Exercise goal
Write out the records again, exactly, leaving none out.

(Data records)
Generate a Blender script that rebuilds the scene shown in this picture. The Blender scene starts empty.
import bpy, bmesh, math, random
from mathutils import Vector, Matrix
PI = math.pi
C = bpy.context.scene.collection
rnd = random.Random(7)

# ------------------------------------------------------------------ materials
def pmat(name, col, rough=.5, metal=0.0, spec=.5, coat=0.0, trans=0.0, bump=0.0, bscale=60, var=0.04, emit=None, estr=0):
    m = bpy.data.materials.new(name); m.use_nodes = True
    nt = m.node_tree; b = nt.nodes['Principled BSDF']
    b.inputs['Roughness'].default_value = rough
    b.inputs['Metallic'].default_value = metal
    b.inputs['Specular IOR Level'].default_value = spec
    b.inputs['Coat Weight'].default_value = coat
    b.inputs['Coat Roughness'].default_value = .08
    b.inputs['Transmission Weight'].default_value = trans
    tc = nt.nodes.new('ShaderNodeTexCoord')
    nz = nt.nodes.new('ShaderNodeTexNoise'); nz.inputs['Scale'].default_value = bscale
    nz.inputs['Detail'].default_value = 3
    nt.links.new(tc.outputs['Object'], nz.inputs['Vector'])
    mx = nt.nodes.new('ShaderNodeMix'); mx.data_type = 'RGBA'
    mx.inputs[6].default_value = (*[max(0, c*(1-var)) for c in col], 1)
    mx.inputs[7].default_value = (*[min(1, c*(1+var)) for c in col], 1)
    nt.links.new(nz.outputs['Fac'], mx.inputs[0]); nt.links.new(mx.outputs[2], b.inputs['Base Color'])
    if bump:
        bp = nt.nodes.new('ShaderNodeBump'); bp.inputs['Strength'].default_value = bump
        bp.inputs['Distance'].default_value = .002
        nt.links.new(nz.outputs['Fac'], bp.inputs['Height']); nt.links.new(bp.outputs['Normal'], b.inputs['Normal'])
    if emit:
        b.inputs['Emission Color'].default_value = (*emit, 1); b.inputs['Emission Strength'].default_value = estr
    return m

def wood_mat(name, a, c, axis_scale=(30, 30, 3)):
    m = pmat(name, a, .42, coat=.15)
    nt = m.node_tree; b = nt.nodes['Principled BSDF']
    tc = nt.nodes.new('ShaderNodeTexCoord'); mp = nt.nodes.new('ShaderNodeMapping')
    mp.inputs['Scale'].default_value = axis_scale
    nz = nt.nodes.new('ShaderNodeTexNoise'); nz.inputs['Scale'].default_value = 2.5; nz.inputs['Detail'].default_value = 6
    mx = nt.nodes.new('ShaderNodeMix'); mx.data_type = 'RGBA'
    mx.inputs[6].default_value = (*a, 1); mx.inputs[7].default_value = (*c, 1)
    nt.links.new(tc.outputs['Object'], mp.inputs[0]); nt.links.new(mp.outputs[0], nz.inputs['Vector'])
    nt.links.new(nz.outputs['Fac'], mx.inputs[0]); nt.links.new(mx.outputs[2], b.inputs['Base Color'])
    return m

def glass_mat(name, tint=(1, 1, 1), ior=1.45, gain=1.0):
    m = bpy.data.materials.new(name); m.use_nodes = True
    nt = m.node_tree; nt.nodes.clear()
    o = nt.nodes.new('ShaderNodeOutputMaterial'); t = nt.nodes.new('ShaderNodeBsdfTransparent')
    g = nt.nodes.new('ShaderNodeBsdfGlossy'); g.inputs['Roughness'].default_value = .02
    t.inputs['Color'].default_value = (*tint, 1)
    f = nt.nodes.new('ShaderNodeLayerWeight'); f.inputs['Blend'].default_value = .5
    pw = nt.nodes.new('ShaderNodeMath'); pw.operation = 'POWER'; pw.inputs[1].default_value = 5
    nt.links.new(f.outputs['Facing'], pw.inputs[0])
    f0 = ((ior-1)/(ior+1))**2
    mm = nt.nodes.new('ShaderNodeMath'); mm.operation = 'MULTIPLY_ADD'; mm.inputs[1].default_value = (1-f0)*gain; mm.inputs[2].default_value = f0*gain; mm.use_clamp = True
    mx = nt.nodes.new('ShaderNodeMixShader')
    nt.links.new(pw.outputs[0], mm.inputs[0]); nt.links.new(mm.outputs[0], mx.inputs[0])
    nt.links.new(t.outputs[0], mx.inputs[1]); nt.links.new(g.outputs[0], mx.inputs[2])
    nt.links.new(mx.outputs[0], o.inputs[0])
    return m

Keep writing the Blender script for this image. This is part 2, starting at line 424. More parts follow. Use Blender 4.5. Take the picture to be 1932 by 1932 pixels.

Response
Generate a Blender script that rebuilds the scene shown in this picture. The Blender scene starts empty.
import bpy, bmesh, math, random
from mathutils import Vector, Matrix
PI = math.pi
C = bpy.context.scene.collection
rnd = random.Random(7)

# ------------------------------------------------------------------ materials
def pmat(name, col, rough=.5, metal=0.0, spec=.5, coat=0.0, trans=0.0, bump=0.0, bscale=60, var=0.04, emit=None, estr=0):
    m = bpy.data.materials.new(name); m.use_nodes = True
    nt = m.node_tree; b = nt.nodes['Principled BSDF']
    b.inputs['Roughness'].default_value = rough
    b.inputs['Metallic'].default_value = metal
    b.inputs['Specular IOR Level'].default_value = spec
    b.inputs['Coat Weight'].default_value = coat
    b.inputs['Coat Roughness'].default_value = .08
    b.inputs['Transmission Weight'].default_value = trans
    tc = nt.nodes.new('ShaderNodeTexCoord')
    nz = nt.nodes.new('ShaderNodeTexNoise'); nz.inputs['Scale'].default_value = bscale
    nz.inputs['Detail'].default_value = 3
    nt.links.new(tc.outputs['Object'], nz.inputs['Vector'])
    mx = nt.nodes.new('ShaderNodeMix'); mx.data_type = 'RGBA'
    mx.inputs[6].default_value = (*[max(0, c*(1-var)) for c in col], 1)
    mx.inputs[7].default_value = (*[min(1, c*(1+var)) for c in col], 1)
    nt.links.new(nz.outputs['Fac'], mx.inputs[0]); nt.links.new(mx.outputs[2], b.inputs['Base Color'])
    if bump:
        bp = nt.nodes.new('ShaderNodeBump'); bp.inputs['Strength'].default_value = bump
        bp.inputs['Distance'].default_value = .002
        nt.links.new(nz.outputs['Fac'], bp.inputs['Height']); nt.links.new(bp.outputs['Normal'], b.inputs['Normal'])
    if emit:
        b.inputs['Emission Color'].default_value = (*emit, 1); b.inputs['Emission Strength'].default_value = estr
    return m

def wood_mat(name, a, c, axis_scale=(30, 30, 3)):
    m = pmat(name, a, .42, coat=.15)
    nt = m.node_tree; b = nt.nodes['Principled BSDF']
    tc = nt.nodes.new('ShaderNodeTexCoord'); mp = nt.nodes.new('ShaderNodeMapping')
    mp.inputs['Scale'].default_value = axis_scale
    nz = nt.nodes.new('ShaderNodeTexNoise'); nz.inputs['Scale'].default_value = 2.5; nz.inputs['Detail'].default_value = 6
    mx = nt.nodes.new('ShaderNodeMix'); mx.data_type = 'RGBA'
    mx.inputs[6].default_value = (*a, 1); mx.inputs[7].default_value = (*c, 1)
    nt.links.new(tc.outputs['Object'], mp.inputs[0]); nt.links.new(mp.outputs[0], nz.inputs['Vector'])
    nt.links.new(nz.outputs['Fac'], mx.inputs[0]); nt.links.new(mx.outputs[2], b.inputs['Base Color'])
    return m

def glass_mat(name, tint=(1, 1, 1), ior=1.45, gain=1.0):
    m = bpy.data.materials.new(name); m.use_nodes = True
    nt = m.node_tree; nt.nodes.clear()
    o = nt.nodes.new('ShaderNodeOutputMaterial'); t = nt.nodes.new('ShaderNodeBsdfTransparent')
    g = nt.nodes.new('ShaderNodeBsdfGlossy'); g.inputs['Roughness'].default_value = .02
    t.inputs['Color'].default_value = (*tint, 1)
    f = nt.nodes.new('ShaderNodeLayerWeight'); f.inputs['Blend'].default_value = .5
    pw = nt.nodes.new('ShaderNodeMath'); pw.operation = 'POWER'; pw.inputs[1].default_value = 5
    nt.links.new(f.outputs['Facing'], pw.inputs[0])
    f0 = ((ior-1)/(ior+1))**2
    mm = nt.nodes.new('ShaderNodeMath'); mm.operation = 'MULTIPLY_ADD'; mm.inputs[1].default_value = (1-f0)*gain; mm.inputs[2].default_value = f0*gain; mm.use_clamp = True
    mx = nt.nodes.new('ShaderNodeMixShader')
    nt.links.new(pw.outputs[0], mm.inputs[0]); nt.links.new(mm.outputs[0], mx.inputs[0])
    nt.links.new(t.outputs[0], mx.inputs[1]); nt.links.new(g.outputs[0], mx.inputs[2])
    nt.links.new(mx.outputs[0], o.inputs[0])
    return m

Keep writing the Blender script for this image. This is part 2, starting at line 424. More parts follow. Use Blender 4.5. Take the picture to be 1932 by 1932 pixels.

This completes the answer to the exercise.